The fractal characteristics and energy mechanism of crack propagation in tight reservoir sandstone subjected to triaxial stresses

• Triaxial compression and CT tests for crack growth in tight reservoir sandstone.
• Reconstructed models for representing 3D fracture network.
• Fractal description of 3D crack morphology.
• Energy characteristics and mechanism for crack growth in tight sandstone.

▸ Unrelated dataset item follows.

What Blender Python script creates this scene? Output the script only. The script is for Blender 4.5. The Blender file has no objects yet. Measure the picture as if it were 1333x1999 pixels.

A series of triaxial compression and microfocus CT scanning tests of tight reservoir sandstone were implemented to investigate its three-dimensional (3D) crack propagation behavior. The 3D geometric morphology and distribution characteristics of the cracks under various triaxial stresses were studied. Three-dimensional reconstruction models of the crack morphology were established and the influences of confining pressures on crack propagation were probed. The fractal theory was used to describe the rough morphology of the crack surfaces. The energy mechanism that governs crack growth was analyzed using the energy theories and principles. Energy dissipation and energy release laws were proposed to characterize crack growth under various triaxial stresses. The results indicate that triaxial stress has a great effect on the quantity, geometry and spatial distribution features of cracks. In the fractured sandstone sample, a lower confining pressure induces numerous macroscopic cracks accompanied by microcracks; they interconnect to form an intricate crack network. In contrast, a higher confining pressure results in a small number of macroscopic cracks whose surfaces present a simple geometry, similar to a plane surface. The fractal dimension of crack surfaces decreases linearly with the increase in confining pressure. Meanwhile, the releasable elastic strain energy rises and the dissipated energy density decreases linearly when increasing the confining pressure.